The Alpha

Published October 2, 2014 by M. Natalia Arocho

The Alpha is what I call him. Looking at him, being around him one could tell that everything about him is pure masculinity. The way he walks. His manner of speaking. How he towers over everyone (discount the fact that the is well over six feet) surveying all in his domain. He claims what is his, dismisses what he has no use for. The Alpha that keeps his pack in line.

A younger me from a far, having yet to be exposed to his world, watched him in admiration and thinking him to be a great leader. A man who is knowledgeable, is logical and fair in his decisions, charming, friendly, who keeps to himself but can socialize like the best of the extroverts. The younger me had a great liking to him, a regular high school crush.

The older me now looks at the once younger, naïve me and sighs. The older me knows better, sees more clearly. The alpha inside me is growling at being seen as a child, immature, her ego is feeling slighted at the fact that she is not being recognized. She is not a minor character, a beta, a supporting role, and she will not acknowledge the fact that she is being seen as such.

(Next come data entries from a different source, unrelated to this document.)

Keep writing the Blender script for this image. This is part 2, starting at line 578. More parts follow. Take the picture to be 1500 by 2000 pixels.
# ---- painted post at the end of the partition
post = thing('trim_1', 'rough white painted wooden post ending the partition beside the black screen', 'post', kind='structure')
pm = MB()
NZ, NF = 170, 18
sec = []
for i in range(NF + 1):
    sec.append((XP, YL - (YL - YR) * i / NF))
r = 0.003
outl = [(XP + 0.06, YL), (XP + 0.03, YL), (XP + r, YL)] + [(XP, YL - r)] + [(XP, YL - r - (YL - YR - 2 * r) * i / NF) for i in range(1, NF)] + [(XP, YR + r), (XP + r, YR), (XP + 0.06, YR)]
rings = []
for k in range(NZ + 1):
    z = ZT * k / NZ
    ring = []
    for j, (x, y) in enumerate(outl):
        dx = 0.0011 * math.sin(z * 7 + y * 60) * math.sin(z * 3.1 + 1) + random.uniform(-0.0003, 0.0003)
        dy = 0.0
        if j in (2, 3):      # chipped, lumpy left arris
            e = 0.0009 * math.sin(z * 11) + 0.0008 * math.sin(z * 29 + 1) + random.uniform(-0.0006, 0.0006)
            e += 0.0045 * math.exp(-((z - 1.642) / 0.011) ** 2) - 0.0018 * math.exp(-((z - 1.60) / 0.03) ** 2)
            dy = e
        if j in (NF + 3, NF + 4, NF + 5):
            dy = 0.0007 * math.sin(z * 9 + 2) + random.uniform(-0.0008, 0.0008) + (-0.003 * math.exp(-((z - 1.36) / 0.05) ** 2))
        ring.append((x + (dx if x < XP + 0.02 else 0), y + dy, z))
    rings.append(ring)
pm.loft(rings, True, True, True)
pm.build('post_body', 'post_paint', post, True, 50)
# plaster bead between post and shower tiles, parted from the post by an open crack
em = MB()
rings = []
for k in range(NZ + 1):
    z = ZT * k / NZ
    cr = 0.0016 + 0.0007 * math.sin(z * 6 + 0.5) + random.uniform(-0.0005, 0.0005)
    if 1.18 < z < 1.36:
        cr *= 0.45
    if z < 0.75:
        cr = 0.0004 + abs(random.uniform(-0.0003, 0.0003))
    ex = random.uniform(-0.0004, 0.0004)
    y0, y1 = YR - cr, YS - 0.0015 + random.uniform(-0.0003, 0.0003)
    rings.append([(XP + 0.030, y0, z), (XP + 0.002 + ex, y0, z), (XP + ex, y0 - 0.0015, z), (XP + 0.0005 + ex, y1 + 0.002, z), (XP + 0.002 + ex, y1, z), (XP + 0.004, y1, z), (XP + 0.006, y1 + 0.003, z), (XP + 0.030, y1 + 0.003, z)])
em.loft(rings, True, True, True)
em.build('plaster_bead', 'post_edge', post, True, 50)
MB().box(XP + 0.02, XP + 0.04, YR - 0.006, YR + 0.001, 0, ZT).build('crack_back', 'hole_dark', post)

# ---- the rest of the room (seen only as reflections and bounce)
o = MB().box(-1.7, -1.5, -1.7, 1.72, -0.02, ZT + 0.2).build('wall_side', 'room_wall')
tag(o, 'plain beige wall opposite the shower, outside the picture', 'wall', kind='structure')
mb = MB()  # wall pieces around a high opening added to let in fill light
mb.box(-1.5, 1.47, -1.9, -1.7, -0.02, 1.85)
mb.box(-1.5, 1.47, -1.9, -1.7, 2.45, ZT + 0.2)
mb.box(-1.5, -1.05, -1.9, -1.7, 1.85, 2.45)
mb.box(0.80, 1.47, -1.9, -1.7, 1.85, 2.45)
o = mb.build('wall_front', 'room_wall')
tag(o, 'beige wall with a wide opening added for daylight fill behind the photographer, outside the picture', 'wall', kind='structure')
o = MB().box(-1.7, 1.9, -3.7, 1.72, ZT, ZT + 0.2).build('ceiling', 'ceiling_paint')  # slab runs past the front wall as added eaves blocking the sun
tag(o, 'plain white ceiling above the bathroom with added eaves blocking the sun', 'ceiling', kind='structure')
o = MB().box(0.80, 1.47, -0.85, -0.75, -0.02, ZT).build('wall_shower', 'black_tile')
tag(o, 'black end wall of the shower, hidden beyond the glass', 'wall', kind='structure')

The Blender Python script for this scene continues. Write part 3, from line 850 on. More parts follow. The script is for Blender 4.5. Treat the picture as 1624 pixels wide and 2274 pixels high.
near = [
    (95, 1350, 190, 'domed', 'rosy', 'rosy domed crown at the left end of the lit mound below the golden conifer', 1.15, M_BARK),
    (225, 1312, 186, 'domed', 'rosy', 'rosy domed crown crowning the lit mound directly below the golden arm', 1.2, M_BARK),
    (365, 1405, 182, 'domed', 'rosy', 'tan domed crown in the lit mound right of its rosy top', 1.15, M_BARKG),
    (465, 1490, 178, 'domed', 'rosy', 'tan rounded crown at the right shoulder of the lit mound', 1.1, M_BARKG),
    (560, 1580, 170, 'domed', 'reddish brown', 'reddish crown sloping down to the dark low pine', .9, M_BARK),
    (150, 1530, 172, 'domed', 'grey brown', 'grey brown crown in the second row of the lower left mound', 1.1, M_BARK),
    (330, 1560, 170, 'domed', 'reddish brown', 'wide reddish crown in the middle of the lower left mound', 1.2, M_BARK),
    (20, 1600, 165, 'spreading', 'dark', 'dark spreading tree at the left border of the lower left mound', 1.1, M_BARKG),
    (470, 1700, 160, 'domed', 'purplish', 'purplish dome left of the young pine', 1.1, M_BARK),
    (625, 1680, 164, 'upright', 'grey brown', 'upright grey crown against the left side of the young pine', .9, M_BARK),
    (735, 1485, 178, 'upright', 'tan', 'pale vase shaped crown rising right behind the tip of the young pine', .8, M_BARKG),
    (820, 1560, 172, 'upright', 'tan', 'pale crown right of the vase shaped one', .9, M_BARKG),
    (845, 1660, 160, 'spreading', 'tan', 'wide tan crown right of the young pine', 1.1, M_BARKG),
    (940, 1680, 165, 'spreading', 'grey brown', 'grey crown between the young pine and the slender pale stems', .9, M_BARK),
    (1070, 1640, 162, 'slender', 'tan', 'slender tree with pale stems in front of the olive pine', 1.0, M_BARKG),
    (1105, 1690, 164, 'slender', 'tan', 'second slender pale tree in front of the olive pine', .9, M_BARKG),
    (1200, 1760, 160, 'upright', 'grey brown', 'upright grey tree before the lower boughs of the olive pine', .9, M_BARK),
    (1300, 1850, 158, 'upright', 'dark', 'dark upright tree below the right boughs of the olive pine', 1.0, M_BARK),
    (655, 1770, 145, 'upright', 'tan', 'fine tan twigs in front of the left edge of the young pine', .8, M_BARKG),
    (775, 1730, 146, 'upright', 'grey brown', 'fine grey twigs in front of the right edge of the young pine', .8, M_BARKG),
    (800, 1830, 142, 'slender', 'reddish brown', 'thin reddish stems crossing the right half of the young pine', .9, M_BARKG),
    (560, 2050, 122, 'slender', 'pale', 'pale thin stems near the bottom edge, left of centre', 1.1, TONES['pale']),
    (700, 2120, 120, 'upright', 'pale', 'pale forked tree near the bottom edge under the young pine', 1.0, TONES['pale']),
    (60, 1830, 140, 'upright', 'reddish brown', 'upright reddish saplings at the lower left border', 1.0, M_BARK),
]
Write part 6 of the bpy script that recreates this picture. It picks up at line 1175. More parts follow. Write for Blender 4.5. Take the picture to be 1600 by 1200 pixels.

Living on a small campus, having such a small, interloping circle of friends and having the same taste in events and places, there was no way to avoid being in his constant vicinity. No way to avoid the preening that my ego goes through on site, the way my head goes up a notch higher, my shoulders find themselves elevated and I am more aware of my surroundings and the signals I give out. Aloft. Approach with caution. You would be only so lucky to touch. Beware, my bit is just as bad as my bark.

There is no helping it. I’m a string pulled taught on bow, waiting for the release. For him to talk to me. For him to not talk to me. For him to look my way, for him to look away. I’m just ready to let my arrow fly and yet it goes no where as he moves along. An intruding shooting star that penetrates into my orbit, is visible in my atmosphere constantly to only leave as quickly as he appeared.

And when he does leave, my string relaxes, the arrow is away but I feel the slight twinge, the continuous regret of a missed shot.